───── Data to use ─────

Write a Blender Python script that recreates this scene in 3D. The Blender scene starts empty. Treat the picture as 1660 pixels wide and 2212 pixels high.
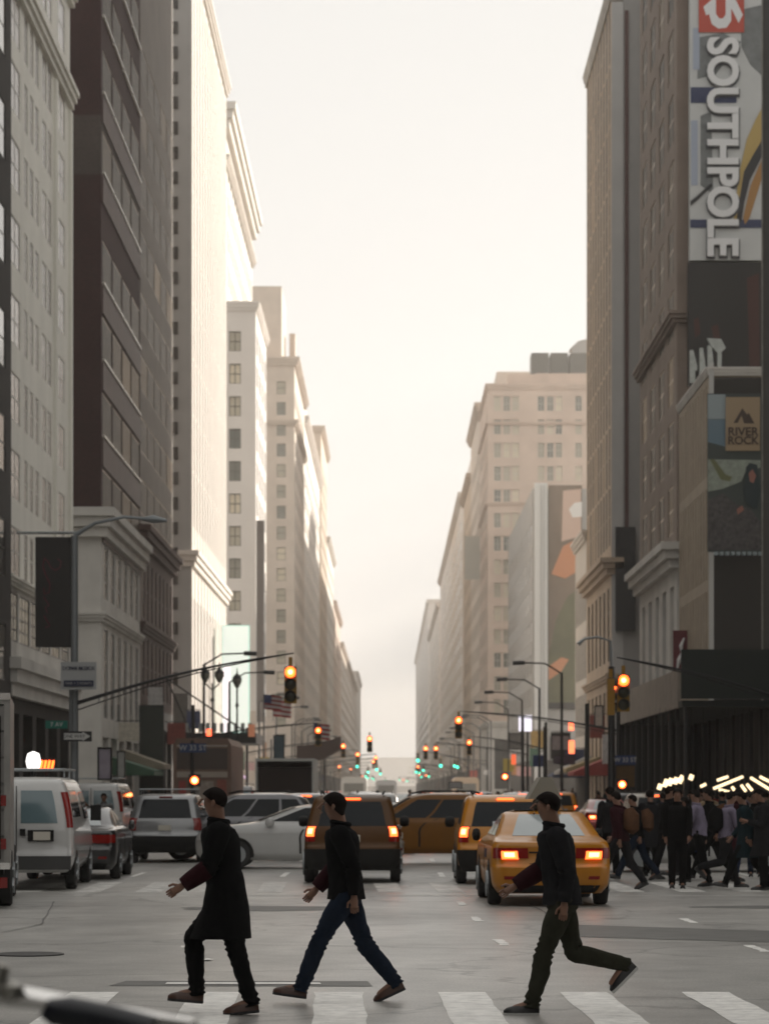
import bpy, bmesh, math, random
from mathutils import Vector, Matrix
random.seed(7)
C = bpy.context.scene.collection
R = math.radians
# ------------------------------------------------------------------ camera
F, U0, V0, CH = 5880.0, 840.0, 1708.0, 1.78      # focal length and principal point of the photo (in 1660x2212 units)
cam_d = bpy.data.cameras.new('camera'); cam = bpy.data.objects.new('camera', cam_d); C.objects.link(cam)
cam.location = (0, 0, CH); cam.rotation_euler = (R(90), 0, 0)
cam_d.sensor_fit = 'HORIZONTAL'; cam_d.sensor_width = 24.0; cam_d.lens = 24.0*F/1660
cam_d.shift_x = (830-U0)/1660; cam_d.shift_y = (V0-1106)/1660
cam_d.clip_start = 0.2; cam_d.clip_end = 6000
cam_d.dof.use_dof = True; cam_d.dof.focus_distance = 27; cam_d.dof.aperture_fstop = 2.9
bpy.context.scene.camera = cam
# ------------------------------------------------------------------ world, sun
sc = bpy.context.scene
W = bpy.data.worlds.new('World'); sc.world = W; W.use_nodes = True
nt = W.node_tree; nt.nodes.clear()
out = nt.nodes.new('ShaderNodeOutputWorld'); bg = nt.nodes.new('ShaderNodeBackground')
sky = nt.nodes.new('ShaderNodeTexSky'); sky.sky_type = 'NISHITA'; sky.sun_disc = False
SUN_EL, SUN_AZ = 16, 38
sky.sun_elevation = R(SUN_EL); sky.sun_rotation = R(SUN_AZ); sky.dust_density = 8; sky.air_density = 1.2; sky.ozone_density = 1
hs = nt.nodes.new('ShaderNodeHueSaturation'); hs.inputs['Saturation'].default_value = 0.25
mx = nt.nodes.new('ShaderNodeMix'); mx.data_type = 'RGBA'; mx.inputs[0].default_value = 0.94
mx.inputs[7].default_value = (5.55, 5.42, 5.2, 1)     # high thin overcast: an even cream veil over the clear-sky model
nt.links.new(sky.outputs[0], hs.inputs['Color']); nt.links.new(hs.outputs[0], mx.inputs[6])
nt.links.new(mx.outputs[2], bg.inputs[0]); bg.inputs[1].default_value = 0.1
nt.links.new(bg.outputs[0], out.inputs[0])
sl = bpy.data.lights.new('sun', 'SUN'); sun = bpy.data.objects.new('sun', sl); C.objects.link(sun)
sl.energy = 4.6; sl.angle = R(1.5); sl.color = (1.0, 0.89, 0.77)
sd = Vector((math.sin(R(SUN_AZ))*math.cos(R(SUN_EL)), math.cos(R(SUN_AZ))*math.cos(R(SUN_EL)), math.sin(R(SUN_EL))))
sun.rotation_euler = (-sd).to_track_quat('-Z', 'Y').to_euler(); sun.location = (60, 60, 90)
vs = sc.view_settings; vs.view_transform = 'Standard'; vs.look = 'None'; vs.exposure = 0.72; vs.gamma = 1.0; vs.use_curve_mapping = False
sc.cycles.use_denoising = True
sc.cycles.max_bounces = 6; sc.cycles.diffuse_bounces = 3; sc.cycles.glossy_bounces = 3; sc.cycles.volume_bounces = 1
sc.cycles.sample_clamp_indirect = 6.0; sc.cycles.volume_max_steps = 64; sc.cycles.caustics_reflective = False
# ------------------------------------------------------------------ materials
MATS = {}
def mat(name, col, rough=0.7, metal=0.0, spec=0.5, noise=0.0, scale=1.0, kind=None, col2=None, emit=None, es=0, bump=0.0, coat=0.0, stretch=(1,1,1), rnd=0.0):
    if name in MATS: return MATS[name]
    m = bpy.data.materials.new(name); m.use_nodes = True; n = m.node_tree.nodes; l = m.node_tree.links
    b = n['Principled BSDF']; b.inputs['Roughness'].default_value = rough; b.inputs['Metallic'].default_value = metal
    b.inputs['Specular IOR Level'].default_value = spec; b.inputs['Coat Weight'].default_value = coat
    c = (*col, 1); b.inputs['Base Color'].default_value = c
    if emit: b.inputs['Emission Color'].default_value = (*emit, 1); b.inputs['Emission Strength'].default_value = es
    tc = n.new('ShaderNodeTexCoord'); mp = n.new('ShaderNodeMapping'); l.new(tc.outputs['Object'], mp.inputs[0]); mp.inputs['Scale'].default_value = stretch
    src = None
    if kind == 'brick':
        br = n.new('ShaderNodeTexBrick'); br.inputs['Scale'].default_value = scale
        rot = n.new('ShaderNodeMapping'); rot.inputs['Rotation'].default_value = (R(90), 0, 0)
        l.new(mp.outputs[0], rot.inputs[0]); l.new(rot.outputs[0], br.inputs[0])
        br.inputs['Color1'].default_value = c; br.inputs['Color2'].default_value = (*[x*0.7 for x in col], 1); br.inputs['Mortar'].default_value = (*(col2 or [x*1.5 for x in col]), 1)
        br.inputs['Mortar Size'].default_value = 0.015; src = br.outputs[0]
    if noise:
        nz = n.new('ShaderNodeTexNoise'); nz.inputs['Scale'].default_value = scale if kind != 'brick' else 0.3; nz.inputs['Detail'].default_value = 6; nz.inputs['Roughness'].default_value = 0.65
        l.new(mp.outputs[0], nz.inputs[0])
        rp = n.new('ShaderNodeMapRange'); rp.inputs[1].default_value = 0.3; rp.inputs[2].default_value = 0.7; rp.inputs[3].default_value = 1-noise; rp.inputs[4].default_value = 1+noise*0.6
        l.new(nz.outputs[0], rp.inputs[0])
        mm = n.new('ShaderNodeMix'); mm.data_type = 'RGBA'; mm.blend_type = 'MULTIPLY'; mm.inputs[0].default_value = 1
        if src: l.new(src, mm.inputs[6])
        else: mm.inputs[6].default_value = c
        l.new(rp.outputs[0], mm.inputs[7]); src = mm.outputs[2]
        if bump:
            bp = n.new('ShaderNodeBump'); bp.inputs['Strength'].default_value = bump; bp.inputs['Distance'].default_value = 0.03
            l.new(nz.outputs[0], bp.inputs['Height']); l.new(bp.outputs[0], b.inputs['Normal'])
    if rnd:       # window panes differ: some have blinds drawn, some are dark
        oi = n.new('ShaderNodeObjectInfo'); mr = n.new('ShaderNodeMix'); mr.data_type = 'RGBA'
        mr.inputs[6].default_value = c; mr.inputs[7].default_value = (*(col2 or (.3, .28, .25)), 1)
        pw = n.new('ShaderNodeMath'); pw.operation = 'POWER'; pw.inputs[1].default_value = rnd; l.new(oi.outputs['Random'], pw.inputs[0])
        l.new(pw.outputs[0], mr.inputs[0]); src = mr.outputs[2]
    if src: l.new(src, b.inputs['Base Color'])
    MATS[name] = m; return m

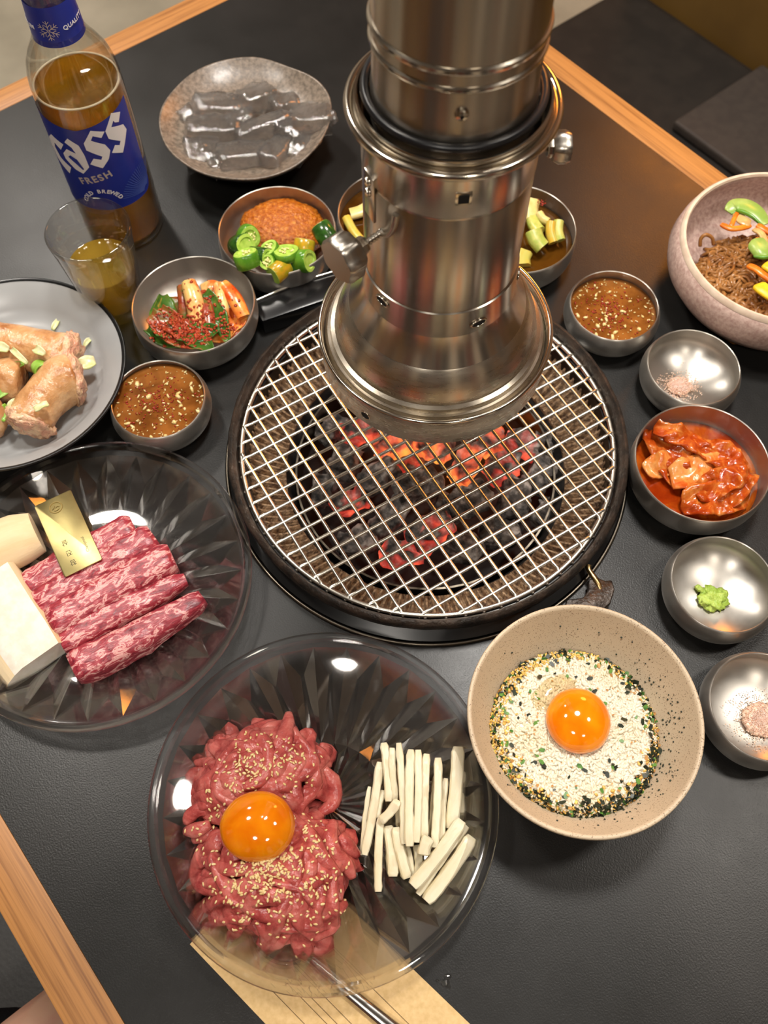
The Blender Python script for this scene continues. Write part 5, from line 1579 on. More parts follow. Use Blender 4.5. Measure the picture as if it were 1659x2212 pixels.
# pear sticks ------------------------------------------------------------------
M['pear'] = pm('pear_flesh', (226, 215, 186), (212, 196, 156), ns=60, rough=0.35, scl=(0.3, 1, 1), sss=0.25, sssr=(0.004, 0.003, 0.002), bstr=0.35, bs=420)
PEAR = [((-0.0027, 0.1191), (-0.0125, 0.0619), 0.0055, 0.014), ((-0.0094, 0.1040), (-0.0137, 0.0622), 0.0030, 0.011), ((-0.0002, 0.1309), (0.0030, 0.0936), 0.0056, 0.017),
        ((0.0053, 0.1273), (0.0074, 0.0942), 0.0045, 0.019), ((0.0097, 0.1298), (0.0125, 0.0675), 0.0045, 0.022), ((0.0177, 0.1250), (0.0160, 0.0656), 0.0058, 0.024),
        ((0.0222, 0.1245), (0.0202, 0.0678), 0.0048, 0.026), ((0.0275, 0.1223), (0.0250, 0.0696), 0.0051, 0.024), ((0.0353, 0.1201), (0.0315, 0.0651), 0.0053, 0.022),
        ((0.0401, 0.1079), (0.0366, 0.0687), 0.0041, 0.018), ((0.0489, 0.1284), (0.0423, 0.0771), 0.0086, 0.016), ((0.0516, 0.1134), (0.0498, 0.0860), 0.0055, 0.012),
        ((0.0090, 0.0934), (-0.0022, 0.0810), 0.0057, 0.024), ((-0.0022, 0.0836), (-0.0036, 0.0403), 0.0050, 0.017), ((0.0025, 0.0789), (0.0054, 0.0491), 0.0073, 0.015),
        ((0.0073, 0.0777), (0.0143, 0.0480), 0.0065, 0.018), ((0.0206, 0.0676), (0.0211, 0.0491), 0.0050, 0.014), ((0.0282, 0.0708), (0.0246, 0.0605), 0.0073, 0.028),
        ((0.0489, 0.0813), (0.0174, 0.0431), 0.0079, 0.022), ((0.0527, 0.0788), (0.0209, 0.0388), 0.0048, 0.016), ((0.0554, 0.0721), (0.0258, 0.0349), 0.0086, 0.017),
        ((-0.0001, 0.1012), (-0.0040, 0.0843), 0.0041, 0.012), ((0.0133, 0.0678), (0.0170, 0.0501), 0.0048, 0.012), ((0.0107, 0.1206), (0.0104, 0.0778), 0.0054, 0.011),
        ((0.0250, 0.1160), (0.0239, 0.0776), 0.0072, 0.012), ((0.0357, 0.1118), (0.0312, 0.0728), 0.0063, 0.011)]
PLAB = {14: 'wide pear stick at the lower end next to the long pointed one', 15: 'bent pear stick leaning against the wide lower one', 16: 'short pear end showing between the lower sticks', 17: 'broken pear end lying on the lower part of the row', 21: 'short pear piece under the crosswise stick', 22: 'thin pear end between the bent and the thick slanted stick', 0: 'pear stick with rosy skin edge nearest the tartare', 1: 'thin rosy pear sliver beside the tartare', 10: 'broad pear stick standing apart nearest the rice bowl', 11: 'short pear piece outside the broad stick', 12: 'short pear stick lying crosswise over the others', 13: 'long pear stick pointing towards the paper', 18: 'thick slanted pear stick at the lower end of the pile', 19: 'slim slanted pear stick under the thick slanted one', 20: 'thickest slanted pear stick at the very front'}
for i, (a, b, w, z) in enumerate(PEAR):
    A, B = Vector((a[0], a[1], z)), Vector((b[0], b[1], z + rnd.uniform(-0.002, 0.002)))
    L = (B - A).length
    n = 14
    pts = [Vector(((k / n - 0.5) * L, 0.0008 * math.sin(PI * k / n) * (-1) ** i, 0.0006 * math.sin(PI * k / n))) for k in range(n + 1)]
    h = min(w * 0.8, 0.0062)
    sc = [(0.72 if k in (0, n) else 1.0) * (1 + 0.05 * noise.noise(Vector((k * 0.3, i * 3.3, 0)))) for k in range(n + 1)]
    V_, F_ = sweep(pts, rect_sec(w, h, 0.16), sc)
    V_ = [v + Vector((0, 0.0004 * noise.noise(v * 300 + Vector((i, 0, 0))), 0.0003 * noise.noise(v * 260))) for v in V_]
    d = B - A
    o = add('pear_stick', recalc(mesh('pear_stick', V_, F_, True, 40)), M['pear'], None, (A + B) / 2, (rnd.uniform(-.25, .25), -math.asin(d.z / L), math.atan2(d.y, d.x)))
    if 2 <= i <= 9:
        PLAB[i] = ['first', 'second', 'third', 'fourth', 'fifth', 'sixth', 'seventh', 'last'][i - 2] + ' upright pear stick in the fanned row counted from the tartare'
    tag(o, PLAB.get(i, 'pear stick buried beneath the fanned row'), 'pear stick', 'pear sticks on the glass plate')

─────

_Exercise task_:
Which lines contain "picture"? Copy each of them.

_Correct response_:
Write a Blender Python script that recreates this scene in 3D. The Blender scene starts empty. Treat the picture as 1660 pixels wide and 2212 pixels high.
The Blender Python script for this scene continues. Write part 5, from line 1579 on. More parts follow. Use Blender 4.5. Measure the picture as if it were 1659x2212 pixels.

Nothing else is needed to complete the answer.